Surprising Field Trips (a.k.a.- you can lead a child to water, but you can’t make him impressed)

October 25, 2010 by · 1 Comment
Filed under: Around DC, field trips 

In keeping with suggestions from online parenting guides, and PBS, and articles in the weekend paper, and even blurbs on the sides of cereal boxes, I decided to do something fun and educational with my son.  We take ‘field trips’ together.

We got in the car and went down to the National Mall.  My son loves cars… and trucks… and planes… and rockets, really any mode of transportation.  So I’m thinking, ‘What could be better than The Air and Space Museum?’  Nothing… or so I thought.
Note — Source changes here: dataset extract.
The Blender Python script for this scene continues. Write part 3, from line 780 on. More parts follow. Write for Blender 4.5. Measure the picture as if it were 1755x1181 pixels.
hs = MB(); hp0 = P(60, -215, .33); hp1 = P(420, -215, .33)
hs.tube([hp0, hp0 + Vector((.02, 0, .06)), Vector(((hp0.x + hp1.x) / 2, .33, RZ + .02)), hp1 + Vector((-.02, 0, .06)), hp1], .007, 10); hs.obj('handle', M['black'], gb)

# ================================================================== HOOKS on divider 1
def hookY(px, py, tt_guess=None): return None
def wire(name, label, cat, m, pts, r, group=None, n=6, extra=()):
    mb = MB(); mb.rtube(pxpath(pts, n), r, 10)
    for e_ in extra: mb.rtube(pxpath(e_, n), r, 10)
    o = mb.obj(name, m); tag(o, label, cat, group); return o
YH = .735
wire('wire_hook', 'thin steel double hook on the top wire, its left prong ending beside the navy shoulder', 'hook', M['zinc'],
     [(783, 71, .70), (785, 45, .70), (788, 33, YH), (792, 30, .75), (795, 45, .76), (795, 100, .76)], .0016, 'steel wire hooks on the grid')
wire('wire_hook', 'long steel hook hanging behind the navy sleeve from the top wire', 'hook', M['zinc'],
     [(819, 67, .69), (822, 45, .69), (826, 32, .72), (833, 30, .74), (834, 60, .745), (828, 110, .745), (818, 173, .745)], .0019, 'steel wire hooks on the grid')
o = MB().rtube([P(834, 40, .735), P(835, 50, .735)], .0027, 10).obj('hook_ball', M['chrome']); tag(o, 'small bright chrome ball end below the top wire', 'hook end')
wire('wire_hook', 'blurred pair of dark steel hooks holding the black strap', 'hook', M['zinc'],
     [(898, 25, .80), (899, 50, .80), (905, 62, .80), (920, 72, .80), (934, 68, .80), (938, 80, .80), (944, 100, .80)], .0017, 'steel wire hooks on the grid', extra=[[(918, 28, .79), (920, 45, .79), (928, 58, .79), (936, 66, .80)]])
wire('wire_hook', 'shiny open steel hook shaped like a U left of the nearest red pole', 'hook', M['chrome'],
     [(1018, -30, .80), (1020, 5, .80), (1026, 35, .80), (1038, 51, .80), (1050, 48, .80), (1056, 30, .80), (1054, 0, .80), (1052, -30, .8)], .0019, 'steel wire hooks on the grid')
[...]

I don’t know when you last parked down at the Mall, but parking is surprisingly easy.  They added parking all along the service road that borders the Mall, the entire length of it.  And if you want to take Metro- you’ve got the stop right there.

I pulled into a space only about a block away from The Air and Space Museum.  No meters and ‘rock star parking’…cool!  We walked across the little service road to the sidewalk and immediately saw a beautiful fountain in front of the National Museum of the American Indian.  It had many levels and an edge big enough for a child to walk along.  He loved it (at this point I knew, maybe he’s not going to be as excited as I thought to see Wilbur and Orville Wright’s plane).

I finally coaxed him away from the super cool climbing fountain and we went into the Air and Space Museum.  As you all know – it is gigantic. All the rockets were great. All the planes were great. Everything was great, but it’s almost overload for kids…

We walked around a little more.  I think we stayed a little over an hour and that included a trip to the Air and Space Museum McDonald’s.  The happy meal toy was a NASA rocket – nice touch McDonald’s and NASA.

We then started to leave; he told me he was ready to go.  But wait, he was so impressed with the purse/bag x-ray machine that the guards showed him how it worked.

We made another stop at the fountain, crossed the street and my son yelled, “Mommy, look!”  It was literally a bus and truck put together, I’m sure to haul artifacts around the Smithsonian.  I believe it was a government vehicle.

“It’s a… BusTruck!  I’ve never seen one of those before!”  And he just stared.

When my husband got home from work and asked what we had seen and learned on our ‘field trip’ my son immediately started in with a description of the BusTruck…

no planes, no rockets…

the BusTruck.

So once again, I tried to give my son an educational experience, and he gave me the education.

…But he’s a fun teacher!


* I originally wrote this post for DC Metro Moms.